National columnist Ernie Pyle wrote about Wrangell’s 1937 high school graduation. (image credit: Wikipeia Commons)
Moving On
Axel Rasmussen announced that the 1936-1937 school year would be his last in Wrangell. Rasmussen announced that he would move to Skagway in the fall to take over as Superintendent of Schools.
At the Wrangell High School graduation ceremony in June 1937, each graduating student gave a speech. Richard Johnson’s speech was on “Wrangell Youth and Leisure.” The ceremony was attended by nationally-renowned columnist Ernie Pyle. Pyle’s account of the graduation ceremony appeared in the June 23, 1937 Evansville Press:
“The five graduates sat bashfully on the stage among the speakers and school board members. Four boys and a girl. One of the boys was a fine-looking half-breed. Superintendent Axel Rasmussen has adopted him… Superintendent Rasmussen’s talk was brief and human. He said it was his graduation, too. He is stepping out after 11 years. He didn’t paint any glowing picture for the graduates, but he took them one at a time and touched on their good points and on some of their bad points, too, and said he wasn’t ashamed of a one of them.
After the ceremonies we went up and met Mr. Rasmusson… Rasmussen has become the vicinity’s greatest authority on Wrangell and Indian history. He has bought the old home of Chief Shakes, the last of the Thlingit Indian chiefs.
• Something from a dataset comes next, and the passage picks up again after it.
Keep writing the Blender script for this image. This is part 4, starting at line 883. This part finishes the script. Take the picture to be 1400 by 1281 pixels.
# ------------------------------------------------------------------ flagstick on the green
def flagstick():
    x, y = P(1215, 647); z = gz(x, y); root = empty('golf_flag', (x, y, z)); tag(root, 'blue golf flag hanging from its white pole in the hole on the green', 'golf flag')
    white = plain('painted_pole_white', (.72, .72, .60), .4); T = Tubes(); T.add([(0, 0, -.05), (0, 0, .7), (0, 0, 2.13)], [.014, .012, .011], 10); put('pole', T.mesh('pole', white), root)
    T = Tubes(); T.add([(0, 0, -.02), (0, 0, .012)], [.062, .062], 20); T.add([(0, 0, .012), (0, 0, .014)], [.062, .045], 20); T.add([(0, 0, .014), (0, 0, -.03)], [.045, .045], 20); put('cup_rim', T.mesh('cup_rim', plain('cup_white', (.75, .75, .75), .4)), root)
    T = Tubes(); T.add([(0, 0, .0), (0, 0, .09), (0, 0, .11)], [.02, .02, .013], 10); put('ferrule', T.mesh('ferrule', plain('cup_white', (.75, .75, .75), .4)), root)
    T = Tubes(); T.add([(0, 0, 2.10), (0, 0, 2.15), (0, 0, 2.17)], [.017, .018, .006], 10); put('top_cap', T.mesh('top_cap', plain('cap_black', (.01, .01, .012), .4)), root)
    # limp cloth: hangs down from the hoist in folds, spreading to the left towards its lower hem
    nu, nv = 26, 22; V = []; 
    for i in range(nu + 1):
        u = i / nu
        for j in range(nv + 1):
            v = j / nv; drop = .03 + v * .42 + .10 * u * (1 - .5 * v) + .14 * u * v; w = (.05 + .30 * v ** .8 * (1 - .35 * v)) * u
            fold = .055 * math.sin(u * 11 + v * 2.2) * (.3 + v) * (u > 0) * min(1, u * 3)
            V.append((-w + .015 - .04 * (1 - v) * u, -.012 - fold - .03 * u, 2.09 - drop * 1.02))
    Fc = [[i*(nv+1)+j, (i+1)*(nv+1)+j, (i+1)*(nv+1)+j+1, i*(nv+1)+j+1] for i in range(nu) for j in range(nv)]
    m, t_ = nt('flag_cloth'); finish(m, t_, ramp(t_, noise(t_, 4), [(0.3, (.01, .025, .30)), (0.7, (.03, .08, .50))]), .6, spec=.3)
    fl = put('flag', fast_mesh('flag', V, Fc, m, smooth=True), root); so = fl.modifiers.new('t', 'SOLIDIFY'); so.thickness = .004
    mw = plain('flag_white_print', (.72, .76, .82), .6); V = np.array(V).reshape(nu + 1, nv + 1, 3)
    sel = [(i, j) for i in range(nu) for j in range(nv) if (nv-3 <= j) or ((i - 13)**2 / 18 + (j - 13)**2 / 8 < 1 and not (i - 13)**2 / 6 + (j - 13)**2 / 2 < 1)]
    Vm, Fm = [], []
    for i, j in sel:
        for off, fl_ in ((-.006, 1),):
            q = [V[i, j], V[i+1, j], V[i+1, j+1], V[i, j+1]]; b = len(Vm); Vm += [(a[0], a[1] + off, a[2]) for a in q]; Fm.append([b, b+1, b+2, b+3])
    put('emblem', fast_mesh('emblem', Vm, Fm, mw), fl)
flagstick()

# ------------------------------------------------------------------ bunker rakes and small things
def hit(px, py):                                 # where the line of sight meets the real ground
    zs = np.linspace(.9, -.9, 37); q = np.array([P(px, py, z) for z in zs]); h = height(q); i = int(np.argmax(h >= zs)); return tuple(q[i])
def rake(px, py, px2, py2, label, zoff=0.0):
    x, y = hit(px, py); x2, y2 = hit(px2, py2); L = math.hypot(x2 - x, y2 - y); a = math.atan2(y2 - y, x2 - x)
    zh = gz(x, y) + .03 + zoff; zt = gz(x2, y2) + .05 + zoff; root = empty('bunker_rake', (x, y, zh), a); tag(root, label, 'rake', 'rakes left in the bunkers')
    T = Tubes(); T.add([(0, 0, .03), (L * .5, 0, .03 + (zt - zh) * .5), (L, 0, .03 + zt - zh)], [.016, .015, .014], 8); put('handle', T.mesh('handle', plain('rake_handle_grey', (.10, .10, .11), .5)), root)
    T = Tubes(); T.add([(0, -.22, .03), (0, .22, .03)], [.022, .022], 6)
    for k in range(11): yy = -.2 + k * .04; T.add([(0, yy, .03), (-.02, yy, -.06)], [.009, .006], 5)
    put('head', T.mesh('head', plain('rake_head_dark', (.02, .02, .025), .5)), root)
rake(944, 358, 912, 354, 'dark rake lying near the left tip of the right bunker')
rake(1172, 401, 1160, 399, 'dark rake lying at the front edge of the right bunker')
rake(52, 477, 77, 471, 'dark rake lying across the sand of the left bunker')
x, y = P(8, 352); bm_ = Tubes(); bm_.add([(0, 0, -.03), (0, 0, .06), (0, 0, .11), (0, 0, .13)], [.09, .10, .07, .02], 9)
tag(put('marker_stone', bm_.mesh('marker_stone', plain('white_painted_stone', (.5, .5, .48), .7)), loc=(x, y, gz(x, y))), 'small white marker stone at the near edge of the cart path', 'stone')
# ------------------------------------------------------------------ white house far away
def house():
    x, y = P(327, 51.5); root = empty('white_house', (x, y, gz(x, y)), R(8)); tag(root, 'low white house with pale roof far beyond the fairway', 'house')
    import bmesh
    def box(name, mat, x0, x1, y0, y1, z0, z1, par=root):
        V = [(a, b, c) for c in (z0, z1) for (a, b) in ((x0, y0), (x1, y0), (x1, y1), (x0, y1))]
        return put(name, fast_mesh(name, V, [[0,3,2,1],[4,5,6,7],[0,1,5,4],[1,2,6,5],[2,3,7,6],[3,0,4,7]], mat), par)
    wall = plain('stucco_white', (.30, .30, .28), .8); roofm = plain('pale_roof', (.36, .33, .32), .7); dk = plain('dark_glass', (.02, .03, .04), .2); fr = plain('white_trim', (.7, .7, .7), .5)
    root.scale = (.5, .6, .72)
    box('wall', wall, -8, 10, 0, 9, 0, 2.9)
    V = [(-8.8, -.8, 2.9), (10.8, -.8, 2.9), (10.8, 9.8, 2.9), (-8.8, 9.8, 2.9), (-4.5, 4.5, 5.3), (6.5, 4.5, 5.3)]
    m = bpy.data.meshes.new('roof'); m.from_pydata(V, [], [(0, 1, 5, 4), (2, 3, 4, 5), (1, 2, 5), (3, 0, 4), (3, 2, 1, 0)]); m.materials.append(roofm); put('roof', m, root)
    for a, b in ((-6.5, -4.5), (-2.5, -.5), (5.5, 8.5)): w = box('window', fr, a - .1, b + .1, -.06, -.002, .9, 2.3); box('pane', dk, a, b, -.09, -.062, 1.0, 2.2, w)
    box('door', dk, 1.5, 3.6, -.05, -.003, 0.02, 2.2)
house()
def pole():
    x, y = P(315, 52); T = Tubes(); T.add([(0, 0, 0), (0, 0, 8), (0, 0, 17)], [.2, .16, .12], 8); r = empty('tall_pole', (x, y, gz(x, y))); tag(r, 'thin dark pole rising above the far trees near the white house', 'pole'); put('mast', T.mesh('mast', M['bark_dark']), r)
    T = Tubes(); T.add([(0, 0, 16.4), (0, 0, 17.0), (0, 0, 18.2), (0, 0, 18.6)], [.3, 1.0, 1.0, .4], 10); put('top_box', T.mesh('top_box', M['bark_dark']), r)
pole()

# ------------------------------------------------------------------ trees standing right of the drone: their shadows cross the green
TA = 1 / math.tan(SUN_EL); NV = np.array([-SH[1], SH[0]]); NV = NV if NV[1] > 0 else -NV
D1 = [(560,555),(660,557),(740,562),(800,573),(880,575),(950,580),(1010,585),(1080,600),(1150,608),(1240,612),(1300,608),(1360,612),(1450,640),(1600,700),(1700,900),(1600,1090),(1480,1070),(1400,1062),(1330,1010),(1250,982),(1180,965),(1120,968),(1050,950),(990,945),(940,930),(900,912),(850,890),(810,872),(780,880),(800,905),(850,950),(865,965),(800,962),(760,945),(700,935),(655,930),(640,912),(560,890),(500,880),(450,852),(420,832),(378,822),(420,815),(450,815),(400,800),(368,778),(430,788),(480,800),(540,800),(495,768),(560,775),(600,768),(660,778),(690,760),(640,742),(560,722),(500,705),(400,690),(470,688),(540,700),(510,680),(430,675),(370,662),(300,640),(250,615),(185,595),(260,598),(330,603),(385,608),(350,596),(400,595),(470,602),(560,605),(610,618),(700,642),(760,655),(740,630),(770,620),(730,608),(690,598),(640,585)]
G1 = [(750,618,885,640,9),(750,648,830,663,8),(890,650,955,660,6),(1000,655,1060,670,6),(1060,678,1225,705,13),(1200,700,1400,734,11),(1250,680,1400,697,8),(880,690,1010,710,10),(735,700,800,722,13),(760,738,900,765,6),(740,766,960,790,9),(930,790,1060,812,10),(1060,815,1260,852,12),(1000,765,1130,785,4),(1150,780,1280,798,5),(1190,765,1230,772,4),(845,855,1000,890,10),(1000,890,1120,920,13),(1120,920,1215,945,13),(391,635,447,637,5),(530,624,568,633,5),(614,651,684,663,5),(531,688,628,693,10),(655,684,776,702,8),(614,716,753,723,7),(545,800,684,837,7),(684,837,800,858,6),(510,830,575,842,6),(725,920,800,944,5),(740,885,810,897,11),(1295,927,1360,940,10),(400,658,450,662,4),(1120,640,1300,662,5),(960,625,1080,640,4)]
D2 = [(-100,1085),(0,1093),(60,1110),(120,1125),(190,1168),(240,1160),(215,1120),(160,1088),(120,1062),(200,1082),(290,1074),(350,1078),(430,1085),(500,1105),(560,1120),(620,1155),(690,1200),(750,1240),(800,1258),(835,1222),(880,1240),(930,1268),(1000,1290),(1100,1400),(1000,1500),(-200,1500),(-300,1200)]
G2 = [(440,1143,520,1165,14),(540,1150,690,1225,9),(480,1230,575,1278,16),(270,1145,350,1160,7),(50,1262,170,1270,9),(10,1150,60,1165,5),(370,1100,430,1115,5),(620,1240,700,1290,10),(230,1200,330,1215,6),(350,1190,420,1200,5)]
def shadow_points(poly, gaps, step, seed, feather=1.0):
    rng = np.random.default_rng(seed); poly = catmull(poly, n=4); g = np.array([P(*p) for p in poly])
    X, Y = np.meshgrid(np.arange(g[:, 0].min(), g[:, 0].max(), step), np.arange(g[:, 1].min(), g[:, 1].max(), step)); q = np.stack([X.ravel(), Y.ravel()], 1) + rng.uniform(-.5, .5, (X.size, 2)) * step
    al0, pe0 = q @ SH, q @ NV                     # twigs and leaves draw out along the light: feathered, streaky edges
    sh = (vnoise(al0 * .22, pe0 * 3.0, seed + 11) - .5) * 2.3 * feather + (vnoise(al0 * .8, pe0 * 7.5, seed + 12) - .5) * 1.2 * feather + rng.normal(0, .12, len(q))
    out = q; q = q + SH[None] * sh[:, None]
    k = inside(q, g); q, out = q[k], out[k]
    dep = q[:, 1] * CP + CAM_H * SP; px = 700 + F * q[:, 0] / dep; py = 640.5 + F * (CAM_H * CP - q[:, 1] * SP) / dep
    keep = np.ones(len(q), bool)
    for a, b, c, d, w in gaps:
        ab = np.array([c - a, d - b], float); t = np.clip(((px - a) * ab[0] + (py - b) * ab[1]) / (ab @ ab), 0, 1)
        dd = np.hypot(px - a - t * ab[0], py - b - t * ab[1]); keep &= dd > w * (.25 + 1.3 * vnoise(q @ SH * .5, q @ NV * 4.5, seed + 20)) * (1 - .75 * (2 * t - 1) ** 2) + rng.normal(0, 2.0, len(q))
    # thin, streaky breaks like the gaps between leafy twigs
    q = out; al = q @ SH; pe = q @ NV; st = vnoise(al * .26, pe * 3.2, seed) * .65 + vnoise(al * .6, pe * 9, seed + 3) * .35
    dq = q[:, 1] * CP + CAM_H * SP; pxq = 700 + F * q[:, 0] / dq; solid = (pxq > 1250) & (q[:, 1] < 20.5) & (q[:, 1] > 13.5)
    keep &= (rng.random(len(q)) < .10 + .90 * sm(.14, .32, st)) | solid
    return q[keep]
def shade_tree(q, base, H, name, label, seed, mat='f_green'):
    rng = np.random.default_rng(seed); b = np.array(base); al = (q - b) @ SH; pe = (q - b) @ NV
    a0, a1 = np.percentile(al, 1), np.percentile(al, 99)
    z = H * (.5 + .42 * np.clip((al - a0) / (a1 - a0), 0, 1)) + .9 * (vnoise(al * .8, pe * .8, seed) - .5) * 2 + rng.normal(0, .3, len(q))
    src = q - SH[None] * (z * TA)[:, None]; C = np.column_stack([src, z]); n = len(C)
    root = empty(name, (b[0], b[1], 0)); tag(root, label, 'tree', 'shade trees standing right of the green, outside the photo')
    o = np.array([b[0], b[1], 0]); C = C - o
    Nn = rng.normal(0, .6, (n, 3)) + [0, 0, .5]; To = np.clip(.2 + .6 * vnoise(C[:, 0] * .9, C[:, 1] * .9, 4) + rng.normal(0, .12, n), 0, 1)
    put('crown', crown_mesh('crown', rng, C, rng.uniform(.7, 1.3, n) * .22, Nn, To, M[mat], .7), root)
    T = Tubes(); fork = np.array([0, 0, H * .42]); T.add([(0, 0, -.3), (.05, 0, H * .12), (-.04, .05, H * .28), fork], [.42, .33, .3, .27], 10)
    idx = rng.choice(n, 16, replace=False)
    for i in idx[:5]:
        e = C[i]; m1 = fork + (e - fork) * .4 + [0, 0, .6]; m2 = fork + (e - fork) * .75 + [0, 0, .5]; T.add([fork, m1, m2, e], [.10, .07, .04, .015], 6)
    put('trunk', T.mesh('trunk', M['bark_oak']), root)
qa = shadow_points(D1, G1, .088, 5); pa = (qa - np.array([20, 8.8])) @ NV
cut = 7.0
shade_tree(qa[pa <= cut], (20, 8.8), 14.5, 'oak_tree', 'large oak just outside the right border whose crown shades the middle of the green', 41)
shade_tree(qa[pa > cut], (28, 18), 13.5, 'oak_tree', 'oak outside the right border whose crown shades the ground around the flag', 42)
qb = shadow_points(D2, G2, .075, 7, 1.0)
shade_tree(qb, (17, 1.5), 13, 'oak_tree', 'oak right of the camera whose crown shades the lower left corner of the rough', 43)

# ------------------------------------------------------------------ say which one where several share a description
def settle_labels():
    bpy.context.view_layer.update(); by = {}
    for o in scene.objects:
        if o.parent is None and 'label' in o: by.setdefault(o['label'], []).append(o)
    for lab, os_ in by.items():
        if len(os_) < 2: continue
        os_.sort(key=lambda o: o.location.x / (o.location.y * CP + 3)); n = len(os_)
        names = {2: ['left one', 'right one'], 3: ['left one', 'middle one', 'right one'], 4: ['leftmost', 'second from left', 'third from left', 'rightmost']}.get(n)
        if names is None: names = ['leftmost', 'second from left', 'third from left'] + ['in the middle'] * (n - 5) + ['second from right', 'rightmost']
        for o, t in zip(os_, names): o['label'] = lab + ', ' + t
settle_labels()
In 11 years his roots have gone so deeply into Alaska that he intends to stay on here, even though he isn’t school superintendent anymore.”
As bittersweet as the farewell may have been, Rasmussen knew it was not forever.
Earlier that same year, Mary Shakes passed away. Rasmussen had faithfully paid $5 every week for her share of Shakes Island. With Mary Shakes gone, there was nobody to stand between him and owning Shakes Island. He envisioned a restored Shakes Island with a grand museum to display his world-class collection of artifacts. Shakes Island would be his summertime sanctuary away from Skagway, and the world would beat a path to his door.
But Axel Rasmussen would be challenged. Shakes Island was not an artifact. Shakes Island was a landmark, and Wrangell was willing to fight for it.